O segundo programa com mais recursos é o Bolsa Família, com R$ 263 mil (28%). Quem teve menos recursos foi o Bolsa Alimentação, com apenas R$ 6,3 mil (0,6%) no segundo mês do ano. O Fome Zero, maior estrela dos programas sociais, recebe verbas e doações de outros ministérios. De acordo com boletim do programa, já foram arrecadados R$ 7,3 milhões da iniciativa privada.
Independente dos recursos a serem aplicados em cada programa, o Ministério anunciou a implementação do Sistema Único de Assistência Social (Suas) como prioridade. De acordo com o Ministério, o Suas pretende “identificar os problemas sociais na ponta do processo, focando as necessidades de cada município, ampliando a eficiência dos recursos financeiros e da cobertura social. Trata-se de um modelo democrático, descentralizado, que tem a missão de ampliar a rede de assistência social brasileira”. A idéia é que as prefeituras estabeleçam suas prioridades por intermédio de instâncias como Conselhos e a partir daí estabeleçam as melhores políticas a serem aplicadas à sua realidade.
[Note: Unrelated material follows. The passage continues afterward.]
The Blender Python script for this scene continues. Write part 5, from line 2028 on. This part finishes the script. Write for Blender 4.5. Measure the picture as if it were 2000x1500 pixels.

A decisão foi aplaudida por organizações e conselheiros. “É um objetivo interessante, uma bandeira bastante importante para o governo”, afirma Carlos Rogério Nunes. Vânia, porém, lembra que ele gera novas demandas. “Com a implementação do Suas, haverá a exigência de desenvolver uma política para capacitar os gestores, conselheiros, técnicos, enfim, todos os atores que estão direta ou indiretamente envolvidos com a proteção e exclusão social no país, além do combate a pobreza. É importante ter a unificação dos programas para fortalecê-los”.
Moroni lembra que a conjuntura é favorável à criação do Suas, mas lembra que é preciso ficar atento aos recursos, que não foram previstos no orçamento da União. “O sistema é um avanço, mas precisa ser vinculado ao orçamento”, diz. Para Ajur, “a integração é benéfica para os usuários e a economia de recursos”.
Apesar de apontarem algumas conquistas em relação à política de assistência social, como o comando da eleição de representantes da sociedade civil e a intenção de levar adiante o Suas, todos acham que ainda há um longo caminho a ser percorrido. “É preciso resgatar a idéia de seguridade social”, resume Moroni.